Monday, 17 December 2012

My response to IMANI again.

I've not blogged in a very long while now. The last post published on here is dated 2nd December, but to be honest that was a throwaway attempt at starting another project - an Advent of Reflection - which very easily went to dust. In fact the last post I made that was worth anything to me was the Melcom post.

Now however I find inspiration in IMANI's look forward into the President's first full term. Firstly, as the 14 comments on Ghanaweb will show you IMANI prewrote this article and have not edited to reflect the fact that the EC has declared a winner. Some of the commenters think this shows IMANI to be NPP supporters, but I think it shows IMANI to be sweet f.a. It's simply a pre-prepared article to be valid in the event of a run-off between two parties that most of the political analysts in the country would have predicted. Even I questioned Abu Sakara as to where his loyalties would lie, on the assumption that a run-off was inevitable. THERE WAS NO REASON TO SAY THAT THIS RACE WAS NOT GOING TO BE ANY CLOSER THAN 2008. Nothing on paper pointed to a 1st round win for any party, absolutely nothing. It's a simple game of who can utilise the 'hand of God' best, and as Maradona knows very well, the 'hand of God' is a euphemism for one's own handy work - forgive the slight underlying bias, I was searching for a pun.

IMANI say to us that the government must focus on the five following things to ensure social and economic development:
1. Risk Analysis on all Government Projects
2. Reform the Pension Sector
3. Determine an optimal level of taxation
4. Avoid wasteful projects
5. Review the single spine salary structure for the civil service

Now I'm no economist. I don't care for the numbers, I don't care for stats, I live with my head in the clouds looking at a strikingly monochrome world. The Pension Sector and SSSS do not concern me. People need paying that is true, but I always thought the private sector was the most important for economic growth and job creation. IMANI's top 5 priorities are all very public sector and that is probably the problem.

IMANI is right in some areas though, for instance, the presidency cannot be the policy hub. It is theoretically unworkable in Ghana. For instance, if the NPP succeeded in overturning the presidential result but not the parliamentary one, what exactly does NADAA think he could get done in the country. Policies and change must come from the representatives in the parliament based on the values their people hold.
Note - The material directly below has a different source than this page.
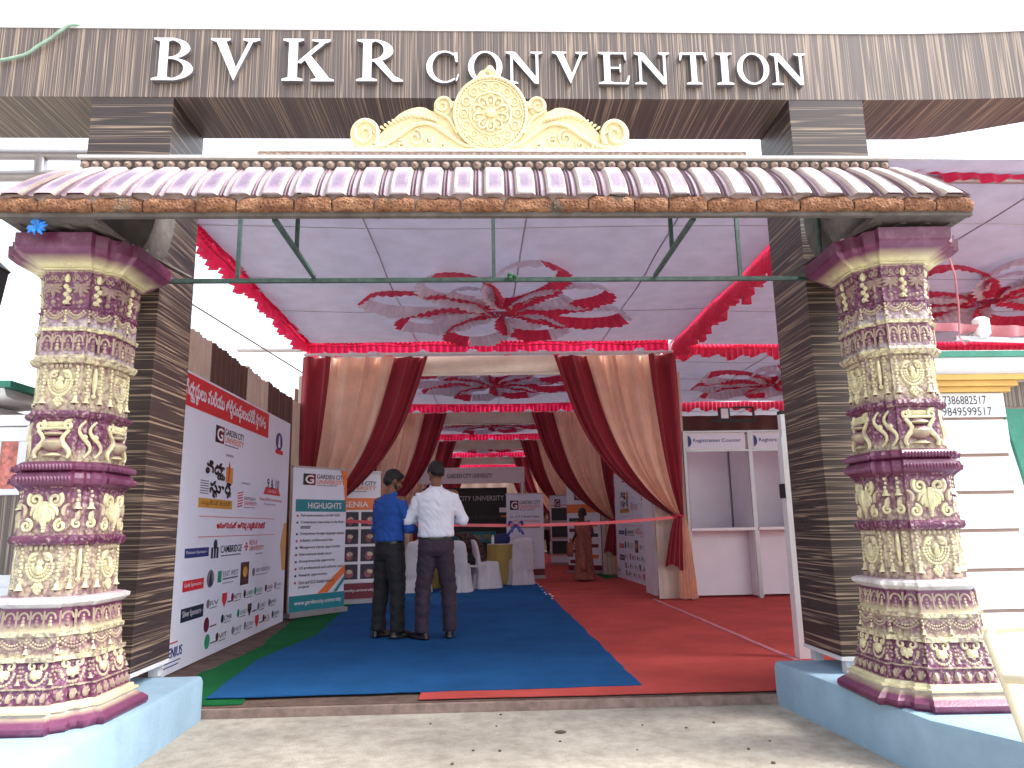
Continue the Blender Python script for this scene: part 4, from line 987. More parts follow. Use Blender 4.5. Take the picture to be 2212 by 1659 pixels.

The harmonisation of projects, discussed through the example of the BVR, is another point I agree with, must every aspect of a Ghanaian's life carry its own biometric identification tool? It's wastage. Another thing we should address is whether some of these systems, especially BVR, is merely painting over the cracks. I'm not one to advocate copying the west, but here in the UK, they don't take my fingerprint to let me vote. Registration is simple, a letter and form is sent to your home (assuming you can read) you fill it out, with details who live at the address and are/will be eligible to vote. This is kept on record and houses are taxed accordingly. It is not in your interest to put more people than lives with you, on the register because you'll just pay more. If you don't return the form in time (for whatever reason, incl. illiteracy) someone comes around and verbally confirms with you and the same is done with that data as outlined above. You get your voting documents at your residence and if you lose it tough luck. But you know what all this would require to be implemented in Ghana? Roads, named. Houses, numbered. People, literate. How's Ghana doing on that front? Elections are the closest thing to democracy Ghana has. With all due respect it's the only time that the people have the politicians sweating. To improve them you improve the electoral system, through the harmonisation of data and the alternative method to registering and voting, which might actually help the governments revenue situation.